* PROBLEM DETAILS: Return the listing word for word, as given.

* DATA SHOWN:
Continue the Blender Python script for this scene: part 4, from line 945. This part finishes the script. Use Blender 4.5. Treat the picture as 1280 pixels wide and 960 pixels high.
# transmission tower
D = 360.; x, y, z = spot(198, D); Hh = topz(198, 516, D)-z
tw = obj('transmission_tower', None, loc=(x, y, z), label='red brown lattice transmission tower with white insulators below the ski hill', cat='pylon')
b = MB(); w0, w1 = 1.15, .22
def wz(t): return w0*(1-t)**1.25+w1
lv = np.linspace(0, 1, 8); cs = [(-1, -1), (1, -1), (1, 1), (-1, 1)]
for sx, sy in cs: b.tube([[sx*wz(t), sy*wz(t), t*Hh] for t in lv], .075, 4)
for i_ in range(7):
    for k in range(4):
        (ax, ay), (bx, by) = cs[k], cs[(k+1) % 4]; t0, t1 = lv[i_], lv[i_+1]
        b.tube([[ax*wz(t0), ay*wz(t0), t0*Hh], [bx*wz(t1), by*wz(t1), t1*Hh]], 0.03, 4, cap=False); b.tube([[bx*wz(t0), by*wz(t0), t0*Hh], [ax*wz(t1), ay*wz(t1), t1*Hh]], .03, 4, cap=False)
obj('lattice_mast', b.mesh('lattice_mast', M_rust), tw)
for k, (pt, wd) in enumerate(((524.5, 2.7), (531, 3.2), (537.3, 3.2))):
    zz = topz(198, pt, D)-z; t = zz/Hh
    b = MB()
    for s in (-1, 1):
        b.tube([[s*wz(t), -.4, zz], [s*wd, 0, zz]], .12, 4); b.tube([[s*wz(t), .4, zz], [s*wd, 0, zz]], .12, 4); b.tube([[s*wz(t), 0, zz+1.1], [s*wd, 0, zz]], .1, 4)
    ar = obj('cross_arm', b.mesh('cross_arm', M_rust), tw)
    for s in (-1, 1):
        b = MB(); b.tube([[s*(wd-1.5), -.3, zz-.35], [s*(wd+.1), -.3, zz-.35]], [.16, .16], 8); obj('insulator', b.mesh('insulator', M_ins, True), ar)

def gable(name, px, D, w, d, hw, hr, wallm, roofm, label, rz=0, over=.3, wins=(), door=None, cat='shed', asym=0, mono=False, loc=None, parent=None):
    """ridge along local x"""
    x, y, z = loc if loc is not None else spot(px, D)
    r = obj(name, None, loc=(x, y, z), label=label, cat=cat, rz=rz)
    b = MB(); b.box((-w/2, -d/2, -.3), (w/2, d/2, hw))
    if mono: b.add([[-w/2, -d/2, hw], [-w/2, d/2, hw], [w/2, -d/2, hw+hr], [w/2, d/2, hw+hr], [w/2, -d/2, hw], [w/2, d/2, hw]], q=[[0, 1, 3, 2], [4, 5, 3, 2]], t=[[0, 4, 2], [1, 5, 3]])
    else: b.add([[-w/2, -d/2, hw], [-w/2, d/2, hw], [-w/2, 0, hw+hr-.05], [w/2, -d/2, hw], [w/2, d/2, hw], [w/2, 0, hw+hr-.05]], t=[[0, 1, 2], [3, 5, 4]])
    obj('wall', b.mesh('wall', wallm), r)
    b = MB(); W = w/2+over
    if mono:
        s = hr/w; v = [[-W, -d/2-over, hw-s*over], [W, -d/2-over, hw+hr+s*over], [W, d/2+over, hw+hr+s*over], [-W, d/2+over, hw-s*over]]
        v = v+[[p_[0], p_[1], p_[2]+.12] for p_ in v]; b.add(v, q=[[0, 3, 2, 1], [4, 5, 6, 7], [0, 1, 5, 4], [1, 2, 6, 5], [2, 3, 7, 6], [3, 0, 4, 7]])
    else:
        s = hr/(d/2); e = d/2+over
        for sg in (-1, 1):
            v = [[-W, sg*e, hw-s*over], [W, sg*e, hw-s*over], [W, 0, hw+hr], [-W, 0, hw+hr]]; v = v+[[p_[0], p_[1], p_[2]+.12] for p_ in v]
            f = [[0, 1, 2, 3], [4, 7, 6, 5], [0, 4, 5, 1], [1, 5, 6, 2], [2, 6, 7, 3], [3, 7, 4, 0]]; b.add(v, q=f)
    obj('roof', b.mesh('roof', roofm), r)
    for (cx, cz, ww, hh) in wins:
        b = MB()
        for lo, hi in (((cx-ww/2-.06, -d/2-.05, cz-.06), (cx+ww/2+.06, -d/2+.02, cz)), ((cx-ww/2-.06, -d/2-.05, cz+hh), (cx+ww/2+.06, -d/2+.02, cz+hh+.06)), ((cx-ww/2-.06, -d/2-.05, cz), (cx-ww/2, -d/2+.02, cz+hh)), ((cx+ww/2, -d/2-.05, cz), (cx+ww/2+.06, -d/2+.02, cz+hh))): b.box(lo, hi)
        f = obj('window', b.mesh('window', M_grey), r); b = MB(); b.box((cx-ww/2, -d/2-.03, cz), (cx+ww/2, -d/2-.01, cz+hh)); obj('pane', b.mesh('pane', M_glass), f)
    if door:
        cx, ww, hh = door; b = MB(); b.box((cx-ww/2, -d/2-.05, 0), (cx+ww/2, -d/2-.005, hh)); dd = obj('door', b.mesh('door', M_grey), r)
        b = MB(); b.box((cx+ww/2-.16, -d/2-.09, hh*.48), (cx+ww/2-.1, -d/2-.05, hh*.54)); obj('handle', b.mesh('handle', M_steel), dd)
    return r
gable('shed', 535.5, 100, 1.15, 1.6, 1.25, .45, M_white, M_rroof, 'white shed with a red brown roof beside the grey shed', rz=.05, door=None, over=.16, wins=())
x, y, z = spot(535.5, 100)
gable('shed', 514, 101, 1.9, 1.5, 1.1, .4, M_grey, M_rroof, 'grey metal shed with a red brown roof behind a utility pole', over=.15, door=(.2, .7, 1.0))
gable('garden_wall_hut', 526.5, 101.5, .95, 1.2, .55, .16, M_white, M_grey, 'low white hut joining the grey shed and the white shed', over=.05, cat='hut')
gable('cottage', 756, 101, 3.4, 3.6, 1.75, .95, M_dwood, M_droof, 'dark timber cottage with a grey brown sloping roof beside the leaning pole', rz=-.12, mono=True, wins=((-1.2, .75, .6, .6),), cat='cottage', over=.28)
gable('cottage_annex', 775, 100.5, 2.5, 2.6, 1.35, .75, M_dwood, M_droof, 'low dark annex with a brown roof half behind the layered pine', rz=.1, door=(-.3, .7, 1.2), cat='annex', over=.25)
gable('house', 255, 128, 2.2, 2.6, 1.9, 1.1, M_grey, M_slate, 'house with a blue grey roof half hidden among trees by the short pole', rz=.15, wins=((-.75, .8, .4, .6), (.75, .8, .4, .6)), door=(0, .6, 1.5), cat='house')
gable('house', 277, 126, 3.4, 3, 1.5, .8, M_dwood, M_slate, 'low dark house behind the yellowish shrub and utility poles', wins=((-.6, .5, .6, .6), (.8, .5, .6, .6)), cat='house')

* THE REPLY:
Continue the Blender Python script for this scene: part 4, from line 945. This part finishes the script. Use Blender 4.5. Treat the picture as 1280 pixels wide and 960 pixels high.
# transmission tower
D = 360.; x, y, z = spot(198, D); Hh = topz(198, 516, D)-z
tw = obj('transmission_tower', None, loc=(x, y, z), label='red brown lattice transmission tower with white insulators below the ski hill', cat='pylon')
b = MB(); w0, w1 = 1.15, .22
def wz(t): return w0*(1-t)**1.25+w1
lv = np.linspace(0, 1, 8); cs = [(-1, -1), (1, -1), (1, 1), (-1, 1)]
for sx, sy in cs: b.tube([[sx*wz(t), sy*wz(t), t*Hh] for t in lv], .075, 4)
for i_ in range(7):
    for k in range(4):
        (ax, ay), (bx, by) = cs[k], cs[(k+1) % 4]; t0, t1 = lv[i_], lv[i_+1]
        b.tube([[ax*wz(t0), ay*wz(t0), t0*Hh], [bx*wz(t1), by*wz(t1), t1*Hh]], 0.03, 4, cap=False); b.tube([[bx*wz(t0), by*wz(t0), t0*Hh], [ax*wz(t1), ay*wz(t1), t1*Hh]], .03, 4, cap=False)
obj('lattice_mast', b.mesh('lattice_mast', M_rust), tw)
for k, (pt, wd) in enumerate(((524.5, 2.7), (531, 3.2), (537.3, 3.2))):
    zz = topz(198, pt, D)-z; t = zz/Hh
    b = MB()
    for s in (-1, 1):
        b.tube([[s*wz(t), -.4, zz], [s*wd, 0, zz]], .12, 4); b.tube([[s*wz(t), .4, zz], [s*wd, 0, zz]], .12, 4); b.tube([[s*wz(t), 0, zz+1.1], [s*wd, 0, zz]], .1, 4)
    ar = obj('cross_arm', b.mesh('cross_arm', M_rust), tw)
    for s in (-1, 1):
        b = MB(); b.tube([[s*(wd-1.5), -.3, zz-.35], [s*(wd+.1), -.3, zz-.35]], [.16, .16], 8); obj('insulator', b.mesh('insulator', M_ins, True), ar)

def gable(name, px, D, w, d, hw, hr, wallm, roofm, label, rz=0, over=.3, wins=(), door=None, cat='shed', asym=0, mono=False, loc=None, parent=None):
    """ridge along local x"""
    x, y, z = loc if loc is not None else spot(px, D)
    r = obj(name, None, loc=(x, y, z), label=label, cat=cat, rz=rz)
    b = MB(); b.box((-w/2, -d/2, -.3), (w/2, d/2, hw))
    if mono: b.add([[-w/2, -d/2, hw], [-w/2, d/2, hw], [w/2, -d/2, hw+hr], [w/2, d/2, hw+hr], [w/2, -d/2, hw], [w/2, d/2, hw]], q=[[0, 1, 3, 2], [4, 5, 3, 2]], t=[[0, 4, 2], [1, 5, 3]])
    else: b.add([[-w/2, -d/2, hw], [-w/2, d/2, hw], [-w/2, 0, hw+hr-.05], [w/2, -d/2, hw], [w/2, d/2, hw], [w/2, 0, hw+hr-.05]], t=[[0, 1, 2], [3, 5, 4]])
    obj('wall', b.mesh('wall', wallm), r)
    b = MB(); W = w/2+over
    if mono:
        s = hr/w; v = [[-W, -d/2-over, hw-s*over], [W, -d/2-over, hw+hr+s*over], [W, d/2+over, hw+hr+s*over], [-W, d/2+over, hw-s*over]]
        v = v+[[p_[0], p_[1], p_[2]+.12] for p_ in v]; b.add(v, q=[[0, 3, 2, 1], [4, 5, 6, 7], [0, 1, 5, 4], [1, 2, 6, 5], [2, 3, 7, 6], [3, 0, 4, 7]])
    else:
        s = hr/(d/2); e = d/2+over
        for sg in (-1, 1):
            v = [[-W, sg*e, hw-s*over], [W, sg*e, hw-s*over], [W, 0, hw+hr], [-W, 0, hw+hr]]; v = v+[[p_[0], p_[1], p_[2]+.12] for p_ in v]
            f = [[0, 1, 2, 3], [4, 7, 6, 5], [0, 4, 5, 1], [1, 5, 6, 2], [2, 6, 7, 3], [3, 7, 4, 0]]; b.add(v, q=f)
    obj('roof', b.mesh('roof', roofm), r)
    for (cx, cz, ww, hh) in wins:
        b = MB()
        for lo, hi in (((cx-ww/2-.06, -d/2-.05, cz-.06), (cx+ww/2+.06, -d/2+.02, cz)), ((cx-ww/2-.06, -d/2-.05, cz+hh), (cx+ww/2+.06, -d/2+.02, cz+hh+.06)), ((cx-ww/2-.06, -d/2-.05, cz), (cx-ww/2, -d/2+.02, cz+hh)), ((cx+ww/2, -d/2-.05, cz), (cx+ww/2+.06, -d/2+.02, cz+hh))): b.box(lo, hi)
        f = obj('window', b.mesh('window', M_grey), r); b = MB(); b.box((cx-ww/2, -d/2-.03, cz), (cx+ww/2, -d/2-.01, cz+hh)); obj('pane', b.mesh('pane', M_glass), f)
    if door:
        cx, ww, hh = door; b = MB(); b.box((cx-ww/2, -d/2-.05, 0), (cx+ww/2, -d/2-.005, hh)); dd = obj('door', b.mesh('door', M_grey), r)
        b = MB(); b.box((cx+ww/2-.16, -d/2-.09, hh*.48), (cx+ww/2-.1, -d/2-.05, hh*.54)); obj('handle', b.mesh('handle', M_steel), dd)
    return r
gable('shed', 535.5, 100, 1.15, 1.6, 1.25, .45, M_white, M_rroof, 'white shed with a red brown roof beside the grey shed', rz=.05, door=None, over=.16, wins=())
x, y, z = spot(535.5, 100)
gable('shed', 514, 101, 1.9, 1.5, 1.1, .4, M_grey, M_rroof, 'grey metal shed with a red brown roof behind a utility pole', over=.15, door=(.2, .7, 1.0))
gable('garden_wall_hut', 526.5, 101.5, .95, 1.2, .55, .16, M_white, M_grey, 'low white hut joining the grey shed and the white shed', over=.05, cat='hut')
gable('cottage', 756, 101, 3.4, 3.6, 1.75, .95, M_dwood, M_droof, 'dark timber cottage with a grey brown sloping roof beside the leaning pole', rz=-.12, mono=True, wins=((-1.2, .75, .6, .6),), cat='cottage', over=.28)
gable('cottage_annex', 775, 100.5, 2.5, 2.6, 1.35, .75, M_dwood, M_droof, 'low dark annex with a brown roof half behind the layered pine', rz=.1, door=(-.3, .7, 1.2), cat='annex', over=.25)
gable('house', 255, 128, 2.2, 2.6, 1.9, 1.1, M_grey, M_slate, 'house with a blue grey roof half hidden among trees by the short pole', rz=.15, wins=((-.75, .8, .4, .6), (.75, .8, .4, .6)), door=(0, .6, 1.5), cat='house')
gable('house', 277, 126, 3.4, 3, 1.5, .8, M_dwood, M_slate, 'low dark house behind the yellowish shrub and utility poles', wins=((-.6, .5, .6, .6), (.8, .5, .6, .6)), cat='house')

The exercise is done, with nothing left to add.